The Story of Masada

The mountain of Masada is located in the Southern Negev (desert) about 25 miles east of the town of  Arad.  And about 30 miles southeast of Jerusalem. 

Masada was one of eight  mountain fortresses build sometime before 43 B.C.E. during the  Hasmonean Dynasty and taken over by King Herod around 37 to 31 B.C.E.. That's the same King Herod that  had all the children in Bethlehem  under two years of age killed after Yahoshua was born (Matt 2:16). Herod died in 4 BCE. indicating that Yahshua  would have been born 2 years prior to Herod's death 6 B.C.E.

Herod had control of Masada while he was king over Judea, at which time he had a palace built on the side of the mountain. You can see pictures of that palace, or at least the remains of that palace, in the pictures of Masada

Around 66 A.D. Jewish zealots, known as Sacarii, or "dagger-men", lead by Elazar ben Yair stormed Masada kiilling the Roman soldiers and taking control of the Mountain fortress. Around the same  time, in 66 A.D. they also took temporary control of Jerusalem from the Romans. Which ignited the Roman siege on the city and the eventual its destruction of the City in 70 A.D.. 

So after Jerusalem fell in 70 AD the Romans went throughout Judea slaughtering the Jews and destroying all their strongholds until, according to Josephus, a Jewish historian that lived during the time of Messiah and died around 100 AD., the last stronghold to be taken was Masada, in 73 AD.  Josephus talks quite extensively about Masada in his book "War of the Jews.”

According to Josephus, 2 women and 5 children survived and told the story of what happen in the final hours on top of Masada.

The 962 people that lived on Masada, other than the survivors, agreed to die rather then have their women and children raped and tortured, then taken to Rome as slaves.  According to Josephus, the fathers and husbands, while embracing their loved ones for the last time, cut their throats. It sounds very cruel but the fact is, in my opinion, it was the most merciful thing they could have done, considering the alternative, which would have been a fate worse then death.

Then the men that were left drew lots and 10 men were assigned to kill the remaining men.

Then the 10 men drew lots again, and  the one who drew the lot killed the other 9 after which he took his own life. So when the Romans finally breached the wall at the top of the mountain, entering the fortress, they found all the inhabitants dead. Except for the 7 people who hid themselves in a cave.

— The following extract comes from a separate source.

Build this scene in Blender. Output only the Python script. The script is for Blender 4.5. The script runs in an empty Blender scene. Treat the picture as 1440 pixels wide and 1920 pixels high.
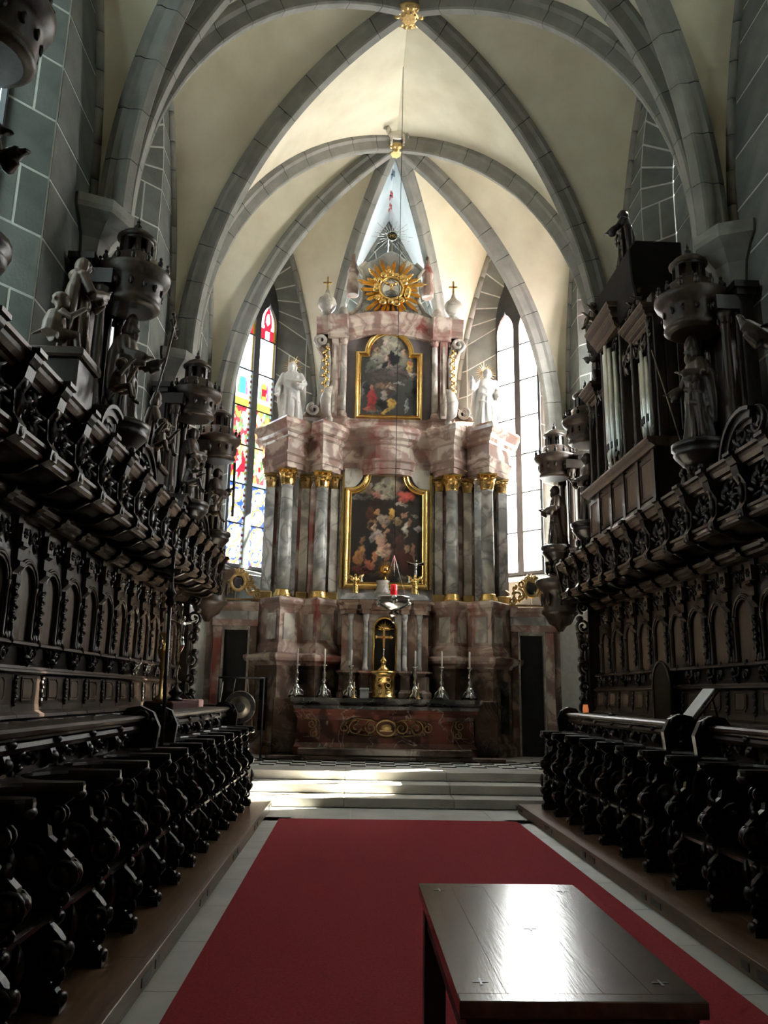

The decision to die rather then being taken captive by the Romans was, for the most part, a decision agreed upon by all of the 962 occupants of Masada.  The commander of the community, Elazar ben Yair, gave an impassioned speech explaining the alternative of being taken captive by Rome. But there were still some who were reluctant to the idea of dying rather then being taken captive.  Yair gave a second speech after which it was agreed upon by just about everyone that dying by the hands of a loved one was preferred rather then being made sport of in the coliseum in Rome. 


To get to the top of Masada the Romans build the earth ramp to the top using thousands of Jewish slaves that they had brought there for that purpose.  Knowing that  the Jews on top, who were very well armed because of all the weapons that king Herod had stored  on Masada before the Jews took control, would not shoot upon their own people.

There are included pictures of what remains of the ramp and a artist rendition of what the ramp and siege tower that was used by the Romans to get over the wall, would have looked like.

As I was driving through the desert to get to Masada  I was trying to imagine how a legion of Roman soldiers, approx 3,000 to 6,000 men, marched through the desert to get there.  There are some pictures of the ’Negev’, the desert, that I‘ll include at the bottom of “Masada Pictures“.  And as you’ll see it’s some very rugged terrain. 

As you look at the pictures of the Negev, stop and think also about Israelites who after they left Egypt, these 3 to 4 million Israelites, along with the mixed multitude (Exo 12:38), wandered through the desert for 40 years before they were allowed to enter the Promise Land. 

I slept in a tent at the bottom of Masada, so that I’d be able to get up early enough to hike to the top of the mountain and get some pictures of the sun rising over the Dead Sea in the morning.  I wasn’t sure of the time, but I think I was waiting on Masada for at least an hour before the sun finally came up.  Standing on the top on the mountain, before sunrise, looking around, I was imagining what all those people on top were thinking and going through 2,000 years earlier, as they watched the ramp being build, knowing that soon they would be taken captive, the women and young boys would have been raped and tortured. And then taken to Rome to be made sport of in Coliseum before ultimately being put to death.  Or they could die *mercifully at the hand of a loved one.

When the sun came up and tourist started coming to the top, a bus full of Israeli high school kids got there early and I spent some time talking to a few of them. I can’t say enough about the character of the Jewish people, in general of course, there are always exceptions to everything, but for the most part they are some of the most friendly and helpful people I‘ve ever met.